Gaddie put on his finest pair of shorts for the interview in his office, and throughout it he offers keen political insight into one of the oddest states in the union. Oklahoma has long had an identity crisis — Southern? Southwestern? Midwestern? — and self-esteem problems. Gov. George Nigh infamously commissioned a study that found Oklahoma to be viewed negatively by only one place in the entire world: You guessed it — Oklahoma.

Southern politics

Gaddie hails from the Deep South — think schoolin’ and teachin’ in Florida, Georgia, Kentucky and Louisiana — and in 2003 he explained a very bad joke from yours truly to the OU Police Department in a manner that saved my keister from post-9/11 terrorism-sensitivity prosecution. (Thanks, doc.)

Semesters later, Gaddie’s “southern politics” course turned out to be one of the best classes I ever took at OU, and if you need proof, just ask yourself how Gov. Huey Long got a new LSU football stadium built or read up on the former governor of Florida who walked his state withers to brisket — 1,003 miles in 91 days — on his way to being elected U.S. senator.

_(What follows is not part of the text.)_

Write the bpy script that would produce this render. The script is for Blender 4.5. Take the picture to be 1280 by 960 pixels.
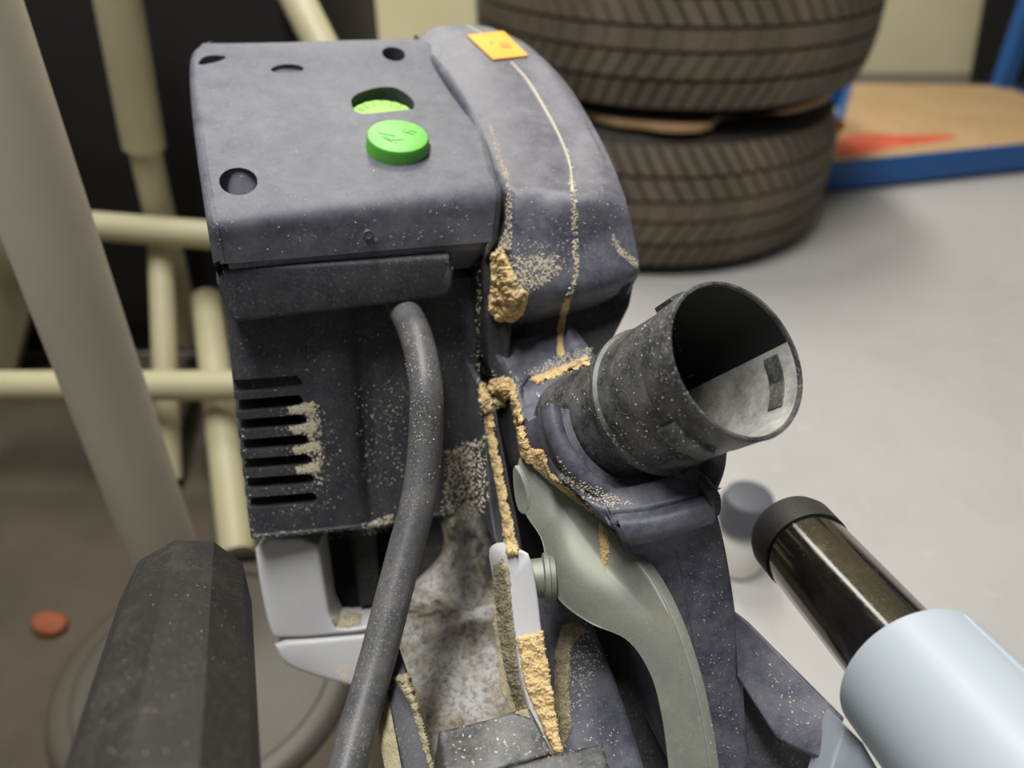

Maybe ponder how to do a Tasmanian Dodge on election day, if you’re the sort of person who insists voter fraud is rampant.

‘Collapse of voter participation’

In the above video, however, Gaddie examines why Oklahoma’s political climate is the way it is, and he provides several informative statistics and insightful observations.

“We’ve had a collapse of voter participation in this state in the last decade, and we’re not sure why,” the poli-sci department chairman notes. “The biggest falloff in voter participation is south and east.

“A lot of it is just a loss of competition. When you have competitive elections, more people participate, and the bottom has fallen out of two-party competition in most of the state.”

He ends the discussion by highlighting Oklahoma’s aging white electorate against a different-looking millennial population where only 50 percent of Oklahoma citizens under the age of 25 are white.

“America is coming here,” Gaddie surmises. “It’s on the way.”